World population incidence: S = 73.3% vs N = 26.7%
THINKING (T) vs FEELING (F)
Those who prefer thinking tend to decide things from a more detached standpoint, measuring the decision by what seems reasonable, logical, causal, consistent and matching a given set of rules. Thinkers usually have trouble interacting with people who are inconsistent or illogical, and tend to give very direct feedback to others. They are concerned with the truth and view it as more important.
Those who prefer feeling tend to come to decisions by associating or empathizing with the situation, looking at it 'from the inside' and weighing the situation to achieve, on balance, the greatest harmony, consensus and fit, considering the needs of the people involved.
World population incidence: T = 40.2% vs F = 59.8%
JUDGING (J) vs PERCEPTION (P)
The types with a preference for judging show the world their preferred judging function (thinking or feeling). Those types who prefer perception show the world their preferred perceiving function (sensing or intuition).
Judging types like to "have matters settled", while perceptive types prefer to "keep decisions open".
World population incidence: J = 54.1% vs P = 45.9%
COMMUNICATION
The ability to communicate is a cornerstone of human experience. These two communication styles are:
- CONCRETE: People who communicate in a concrete way discuss external reality. This includes facts of their daily lives, the news, and other things going on in the world.
- ABSTRACT: People who communicate in an abstract way discuss internal ideas. This includes their dreams, fantasies, beliefs and theories about what is or what could be in life.

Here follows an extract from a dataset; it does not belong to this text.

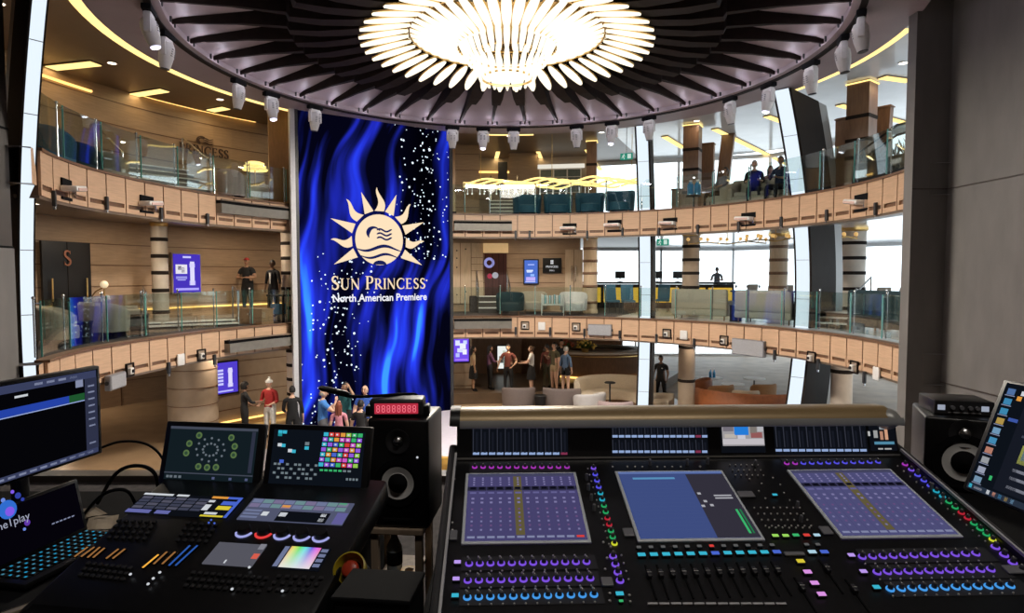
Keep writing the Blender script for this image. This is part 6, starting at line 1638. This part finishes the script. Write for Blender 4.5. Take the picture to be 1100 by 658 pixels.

Although all people have both concrete and abstract perceptual abilities to some extent, each person is usually comfortable using one more than the other. It is very likely that the people who are extrovert, sensing, thinking and judging have preference for concrete communications whilst the abstract interactions could be attributed to those who are introvert, intuitive, ‘feeling’ and perceptive.